begin STORED DATA
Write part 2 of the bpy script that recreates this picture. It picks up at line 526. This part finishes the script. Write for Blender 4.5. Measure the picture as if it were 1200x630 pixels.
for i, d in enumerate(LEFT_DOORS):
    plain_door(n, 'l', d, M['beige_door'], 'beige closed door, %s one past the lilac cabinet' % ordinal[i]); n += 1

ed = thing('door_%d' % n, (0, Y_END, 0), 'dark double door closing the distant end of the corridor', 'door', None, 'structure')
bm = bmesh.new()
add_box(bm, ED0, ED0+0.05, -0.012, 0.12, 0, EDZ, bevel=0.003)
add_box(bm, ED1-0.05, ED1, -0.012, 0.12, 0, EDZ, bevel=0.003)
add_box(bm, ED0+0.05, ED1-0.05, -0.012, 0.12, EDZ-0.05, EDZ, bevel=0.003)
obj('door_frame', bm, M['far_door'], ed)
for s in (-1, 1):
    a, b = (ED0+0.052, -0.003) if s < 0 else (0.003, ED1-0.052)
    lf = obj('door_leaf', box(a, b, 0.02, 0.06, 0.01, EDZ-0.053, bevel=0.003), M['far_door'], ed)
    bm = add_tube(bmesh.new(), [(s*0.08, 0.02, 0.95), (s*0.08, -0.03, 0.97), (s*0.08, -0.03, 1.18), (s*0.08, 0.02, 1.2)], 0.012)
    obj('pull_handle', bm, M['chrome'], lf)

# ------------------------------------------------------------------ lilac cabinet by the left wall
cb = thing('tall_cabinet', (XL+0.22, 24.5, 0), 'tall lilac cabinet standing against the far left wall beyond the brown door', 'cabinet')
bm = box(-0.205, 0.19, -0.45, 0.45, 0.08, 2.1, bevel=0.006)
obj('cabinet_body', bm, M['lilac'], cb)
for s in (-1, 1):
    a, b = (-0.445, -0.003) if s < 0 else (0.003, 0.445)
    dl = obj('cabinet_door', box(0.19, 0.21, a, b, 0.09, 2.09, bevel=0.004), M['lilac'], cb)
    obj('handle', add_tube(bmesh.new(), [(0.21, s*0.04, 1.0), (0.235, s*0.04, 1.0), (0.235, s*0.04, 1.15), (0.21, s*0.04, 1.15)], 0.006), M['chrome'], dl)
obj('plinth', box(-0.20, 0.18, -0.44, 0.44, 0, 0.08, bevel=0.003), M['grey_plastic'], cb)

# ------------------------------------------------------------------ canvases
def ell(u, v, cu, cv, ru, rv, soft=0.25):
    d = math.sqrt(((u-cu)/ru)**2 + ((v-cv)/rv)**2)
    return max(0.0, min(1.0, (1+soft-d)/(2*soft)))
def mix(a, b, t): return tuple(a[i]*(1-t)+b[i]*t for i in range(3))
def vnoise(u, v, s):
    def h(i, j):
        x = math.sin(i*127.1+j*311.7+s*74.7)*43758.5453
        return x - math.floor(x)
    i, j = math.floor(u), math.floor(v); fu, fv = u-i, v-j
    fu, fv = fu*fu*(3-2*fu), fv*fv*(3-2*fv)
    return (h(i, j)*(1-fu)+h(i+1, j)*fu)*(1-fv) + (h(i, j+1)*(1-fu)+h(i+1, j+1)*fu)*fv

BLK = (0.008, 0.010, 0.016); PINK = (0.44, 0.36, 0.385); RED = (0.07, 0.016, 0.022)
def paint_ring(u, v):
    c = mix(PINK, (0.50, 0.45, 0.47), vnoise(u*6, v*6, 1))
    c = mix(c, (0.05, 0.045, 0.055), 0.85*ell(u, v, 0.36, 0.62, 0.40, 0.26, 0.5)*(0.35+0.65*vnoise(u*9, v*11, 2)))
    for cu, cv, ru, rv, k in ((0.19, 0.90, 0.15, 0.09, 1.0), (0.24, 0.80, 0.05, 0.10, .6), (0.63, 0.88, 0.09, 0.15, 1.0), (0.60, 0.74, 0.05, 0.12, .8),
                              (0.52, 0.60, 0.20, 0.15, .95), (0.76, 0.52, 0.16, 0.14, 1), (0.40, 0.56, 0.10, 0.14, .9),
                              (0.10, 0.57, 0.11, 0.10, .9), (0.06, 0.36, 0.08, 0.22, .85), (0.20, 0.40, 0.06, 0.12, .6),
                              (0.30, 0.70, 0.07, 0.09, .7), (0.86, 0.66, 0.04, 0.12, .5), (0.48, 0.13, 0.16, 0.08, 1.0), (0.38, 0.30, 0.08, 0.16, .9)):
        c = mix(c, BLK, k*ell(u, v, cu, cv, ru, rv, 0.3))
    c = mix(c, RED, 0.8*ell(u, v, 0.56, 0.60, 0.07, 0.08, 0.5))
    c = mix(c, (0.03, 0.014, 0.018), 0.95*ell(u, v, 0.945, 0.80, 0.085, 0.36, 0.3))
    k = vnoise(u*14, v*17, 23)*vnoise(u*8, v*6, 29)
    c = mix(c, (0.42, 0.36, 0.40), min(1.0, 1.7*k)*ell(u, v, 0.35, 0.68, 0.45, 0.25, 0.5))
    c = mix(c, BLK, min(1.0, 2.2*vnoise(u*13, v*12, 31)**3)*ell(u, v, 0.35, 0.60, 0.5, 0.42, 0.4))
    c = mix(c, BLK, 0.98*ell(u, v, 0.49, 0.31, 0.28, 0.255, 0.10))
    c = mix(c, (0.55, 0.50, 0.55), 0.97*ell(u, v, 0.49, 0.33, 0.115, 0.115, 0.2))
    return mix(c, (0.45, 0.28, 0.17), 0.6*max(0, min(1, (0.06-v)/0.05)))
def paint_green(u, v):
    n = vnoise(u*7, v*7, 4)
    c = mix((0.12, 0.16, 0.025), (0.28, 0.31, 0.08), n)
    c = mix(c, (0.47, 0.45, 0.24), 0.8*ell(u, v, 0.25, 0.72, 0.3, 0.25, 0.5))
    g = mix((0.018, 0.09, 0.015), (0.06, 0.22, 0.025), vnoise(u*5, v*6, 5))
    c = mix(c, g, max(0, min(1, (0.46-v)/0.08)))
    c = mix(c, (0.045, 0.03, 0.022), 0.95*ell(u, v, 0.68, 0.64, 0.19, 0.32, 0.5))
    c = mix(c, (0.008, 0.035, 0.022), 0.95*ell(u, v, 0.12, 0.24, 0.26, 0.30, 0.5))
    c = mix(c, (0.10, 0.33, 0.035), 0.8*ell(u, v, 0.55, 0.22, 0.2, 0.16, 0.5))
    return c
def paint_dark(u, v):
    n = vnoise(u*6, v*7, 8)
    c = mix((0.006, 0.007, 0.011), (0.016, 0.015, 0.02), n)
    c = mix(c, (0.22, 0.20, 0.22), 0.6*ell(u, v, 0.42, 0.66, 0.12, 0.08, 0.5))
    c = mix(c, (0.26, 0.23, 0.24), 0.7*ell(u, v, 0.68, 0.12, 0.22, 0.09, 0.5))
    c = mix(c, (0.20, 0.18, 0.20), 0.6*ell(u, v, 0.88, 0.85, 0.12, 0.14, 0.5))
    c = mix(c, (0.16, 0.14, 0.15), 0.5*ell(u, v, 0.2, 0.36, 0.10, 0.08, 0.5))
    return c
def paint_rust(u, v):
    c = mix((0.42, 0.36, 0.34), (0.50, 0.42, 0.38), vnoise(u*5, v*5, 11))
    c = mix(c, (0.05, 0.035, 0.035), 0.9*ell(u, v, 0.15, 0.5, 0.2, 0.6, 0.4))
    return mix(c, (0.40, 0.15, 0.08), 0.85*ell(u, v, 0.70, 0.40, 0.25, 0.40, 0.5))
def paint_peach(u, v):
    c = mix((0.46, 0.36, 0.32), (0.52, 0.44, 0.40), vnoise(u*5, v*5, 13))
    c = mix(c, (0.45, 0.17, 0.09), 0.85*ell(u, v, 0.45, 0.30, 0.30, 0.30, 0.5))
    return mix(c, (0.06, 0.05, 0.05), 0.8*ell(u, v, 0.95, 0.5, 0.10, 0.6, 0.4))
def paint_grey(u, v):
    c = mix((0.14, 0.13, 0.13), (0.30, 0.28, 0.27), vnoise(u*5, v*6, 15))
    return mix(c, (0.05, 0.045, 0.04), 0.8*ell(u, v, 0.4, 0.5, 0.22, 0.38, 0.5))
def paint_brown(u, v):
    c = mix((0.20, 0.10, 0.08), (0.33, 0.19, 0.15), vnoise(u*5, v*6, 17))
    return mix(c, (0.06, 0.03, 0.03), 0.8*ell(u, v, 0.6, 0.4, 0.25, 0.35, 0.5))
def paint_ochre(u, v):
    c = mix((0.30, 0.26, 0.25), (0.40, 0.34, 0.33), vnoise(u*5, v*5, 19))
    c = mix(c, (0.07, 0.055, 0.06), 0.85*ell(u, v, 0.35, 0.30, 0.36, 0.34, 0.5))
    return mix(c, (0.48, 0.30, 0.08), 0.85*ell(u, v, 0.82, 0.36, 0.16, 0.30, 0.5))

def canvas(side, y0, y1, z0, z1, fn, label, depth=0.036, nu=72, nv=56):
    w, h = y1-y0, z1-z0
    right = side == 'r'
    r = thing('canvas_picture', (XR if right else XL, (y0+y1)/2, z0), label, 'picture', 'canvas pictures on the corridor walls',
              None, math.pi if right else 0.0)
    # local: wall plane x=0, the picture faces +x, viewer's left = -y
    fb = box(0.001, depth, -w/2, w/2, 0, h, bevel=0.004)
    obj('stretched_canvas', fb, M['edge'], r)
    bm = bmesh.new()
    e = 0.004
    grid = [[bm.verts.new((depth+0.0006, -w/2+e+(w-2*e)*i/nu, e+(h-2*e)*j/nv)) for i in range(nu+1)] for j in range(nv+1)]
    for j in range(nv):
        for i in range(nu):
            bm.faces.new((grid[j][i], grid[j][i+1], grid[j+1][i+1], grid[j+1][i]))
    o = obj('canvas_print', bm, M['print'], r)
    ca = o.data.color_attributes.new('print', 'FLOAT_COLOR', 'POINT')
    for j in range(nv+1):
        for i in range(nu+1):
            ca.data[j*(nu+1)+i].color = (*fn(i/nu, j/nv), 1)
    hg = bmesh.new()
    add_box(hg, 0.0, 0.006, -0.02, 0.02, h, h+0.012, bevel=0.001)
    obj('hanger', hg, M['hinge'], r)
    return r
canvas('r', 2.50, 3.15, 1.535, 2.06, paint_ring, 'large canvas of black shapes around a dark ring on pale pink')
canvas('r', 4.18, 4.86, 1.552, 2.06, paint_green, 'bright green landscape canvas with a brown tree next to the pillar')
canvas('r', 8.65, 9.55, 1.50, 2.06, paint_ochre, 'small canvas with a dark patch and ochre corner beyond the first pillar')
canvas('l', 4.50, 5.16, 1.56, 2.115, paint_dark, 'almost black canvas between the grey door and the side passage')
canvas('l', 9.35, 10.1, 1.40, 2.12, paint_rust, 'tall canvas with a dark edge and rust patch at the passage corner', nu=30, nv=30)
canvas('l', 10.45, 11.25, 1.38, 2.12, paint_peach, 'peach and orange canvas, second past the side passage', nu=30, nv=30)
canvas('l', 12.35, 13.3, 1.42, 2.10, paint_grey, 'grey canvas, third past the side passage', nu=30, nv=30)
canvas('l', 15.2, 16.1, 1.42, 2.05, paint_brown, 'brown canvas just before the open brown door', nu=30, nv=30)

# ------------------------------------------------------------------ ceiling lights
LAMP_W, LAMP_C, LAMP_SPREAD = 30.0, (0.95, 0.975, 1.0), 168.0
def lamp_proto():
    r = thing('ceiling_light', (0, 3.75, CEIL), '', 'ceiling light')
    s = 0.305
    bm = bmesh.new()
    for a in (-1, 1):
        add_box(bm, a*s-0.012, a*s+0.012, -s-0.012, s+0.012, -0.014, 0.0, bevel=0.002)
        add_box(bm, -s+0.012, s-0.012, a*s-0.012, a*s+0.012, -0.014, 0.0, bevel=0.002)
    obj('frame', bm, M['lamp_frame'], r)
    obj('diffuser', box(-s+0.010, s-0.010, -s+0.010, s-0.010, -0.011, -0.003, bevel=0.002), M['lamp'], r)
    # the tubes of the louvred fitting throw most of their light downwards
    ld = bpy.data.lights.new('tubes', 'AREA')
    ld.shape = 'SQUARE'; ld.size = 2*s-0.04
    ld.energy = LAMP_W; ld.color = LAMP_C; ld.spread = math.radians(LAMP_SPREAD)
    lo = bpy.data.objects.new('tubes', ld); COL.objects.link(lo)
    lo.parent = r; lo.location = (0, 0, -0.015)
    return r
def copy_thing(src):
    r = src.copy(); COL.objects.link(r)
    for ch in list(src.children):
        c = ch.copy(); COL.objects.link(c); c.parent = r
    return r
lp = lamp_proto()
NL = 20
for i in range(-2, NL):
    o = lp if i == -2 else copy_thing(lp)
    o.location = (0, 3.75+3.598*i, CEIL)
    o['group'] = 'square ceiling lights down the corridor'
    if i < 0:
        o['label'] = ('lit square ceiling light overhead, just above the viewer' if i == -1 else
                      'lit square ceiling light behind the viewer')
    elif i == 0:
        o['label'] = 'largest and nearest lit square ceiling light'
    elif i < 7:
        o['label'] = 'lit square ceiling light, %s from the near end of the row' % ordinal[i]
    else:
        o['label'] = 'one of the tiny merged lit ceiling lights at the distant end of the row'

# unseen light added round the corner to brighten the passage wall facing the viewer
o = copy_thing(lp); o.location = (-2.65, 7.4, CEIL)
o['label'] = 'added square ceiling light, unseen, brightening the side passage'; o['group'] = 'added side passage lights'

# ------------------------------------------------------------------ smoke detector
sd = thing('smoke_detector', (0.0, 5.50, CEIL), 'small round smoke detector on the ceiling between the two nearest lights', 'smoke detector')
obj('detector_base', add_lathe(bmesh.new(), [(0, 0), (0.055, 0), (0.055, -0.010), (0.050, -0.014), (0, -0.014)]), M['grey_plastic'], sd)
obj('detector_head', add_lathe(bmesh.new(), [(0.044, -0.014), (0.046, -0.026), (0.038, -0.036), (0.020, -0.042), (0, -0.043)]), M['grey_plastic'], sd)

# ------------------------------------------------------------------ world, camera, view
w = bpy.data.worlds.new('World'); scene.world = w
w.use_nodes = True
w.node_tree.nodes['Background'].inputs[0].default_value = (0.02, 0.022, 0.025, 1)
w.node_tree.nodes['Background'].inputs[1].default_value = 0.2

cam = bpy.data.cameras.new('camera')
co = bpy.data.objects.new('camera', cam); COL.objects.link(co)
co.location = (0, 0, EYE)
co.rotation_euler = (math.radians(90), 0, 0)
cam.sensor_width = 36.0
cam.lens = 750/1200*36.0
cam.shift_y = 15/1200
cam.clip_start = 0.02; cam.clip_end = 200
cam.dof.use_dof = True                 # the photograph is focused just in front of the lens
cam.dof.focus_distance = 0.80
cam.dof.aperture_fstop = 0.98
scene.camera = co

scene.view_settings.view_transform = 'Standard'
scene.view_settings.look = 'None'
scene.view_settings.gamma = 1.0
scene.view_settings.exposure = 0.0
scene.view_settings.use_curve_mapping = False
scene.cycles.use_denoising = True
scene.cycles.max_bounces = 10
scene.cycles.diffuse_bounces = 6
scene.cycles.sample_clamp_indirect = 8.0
end STORED DATA
● TASK DIRECTIONS
Restate the first line and every line after it, word for word, stopping once the line with "bevel=0.003), M['grey_plastic'], cb)" is done.

● SOLUTION TO THE EXERCISE
Write part 2 of the bpy script that recreates this picture. It picks up at line 526. This part finishes the script. Write for Blender 4.5. Measure the picture as if it were 1200x630 pixels.
for i, d in enumerate(LEFT_DOORS):
    plain_door(n, 'l', d, M['beige_door'], 'beige closed door, %s one past the lilac cabinet' % ordinal[i]); n += 1

ed = thing('door_%d' % n, (0, Y_END, 0), 'dark double door closing the distant end of the corridor', 'door', None, 'structure')
bm = bmesh.new()
add_box(bm, ED0, ED0+0.05, -0.012, 0.12, 0, EDZ, bevel=0.003)
add_box(bm, ED1-0.05, ED1, -0.012, 0.12, 0, EDZ, bevel=0.003)
add_box(bm, ED0+0.05, ED1-0.05, -0.012, 0.12, EDZ-0.05, EDZ, bevel=0.003)
obj('door_frame', bm, M['far_door'], ed)
for s in (-1, 1):
    a, b = (ED0+0.052, -0.003) if s < 0 else (0.003, ED1-0.052)
    lf = obj('door_leaf', box(a, b, 0.02, 0.06, 0.01, EDZ-0.053, bevel=0.003), M['far_door'], ed)
    bm = add_tube(bmesh.new(), [(s*0.08, 0.02, 0.95), (s*0.08, -0.03, 0.97), (s*0.08, -0.03, 1.18), (s*0.08, 0.02, 1.2)], 0.012)
    obj('pull_handle', bm, M['chrome'], lf)

# ------------------------------------------------------------------ lilac cabinet by the left wall
cb = thing('tall_cabinet', (XL+0.22, 24.5, 0), 'tall lilac cabinet standing against the far left wall beyond the brown door', 'cabinet')
bm = box(-0.205, 0.19, -0.45, 0.45, 0.08, 2.1, bevel=0.006)
obj('cabinet_body', bm, M['lilac'], cb)
for s in (-1, 1):
    a, b = (-0.445, -0.003) if s < 0 else (0.003, 0.445)
    dl = obj('cabinet_door', box(0.19, 0.21, a, b, 0.09, 2.09, bevel=0.004), M['lilac'], cb)
    obj('handle', add_tube(bmesh.new(), [(0.21, s*0.04, 1.0), (0.235, s*0.04, 1.0), (0.235, s*0.04, 1.15), (0.21, s*0.04, 1.15)], 0.006), M['chrome'], dl)
obj('plinth', box(-0.20, 0.18, -0.44, 0.44, 0, 0.08, bevel=0.003), M['grey_plastic'], cb)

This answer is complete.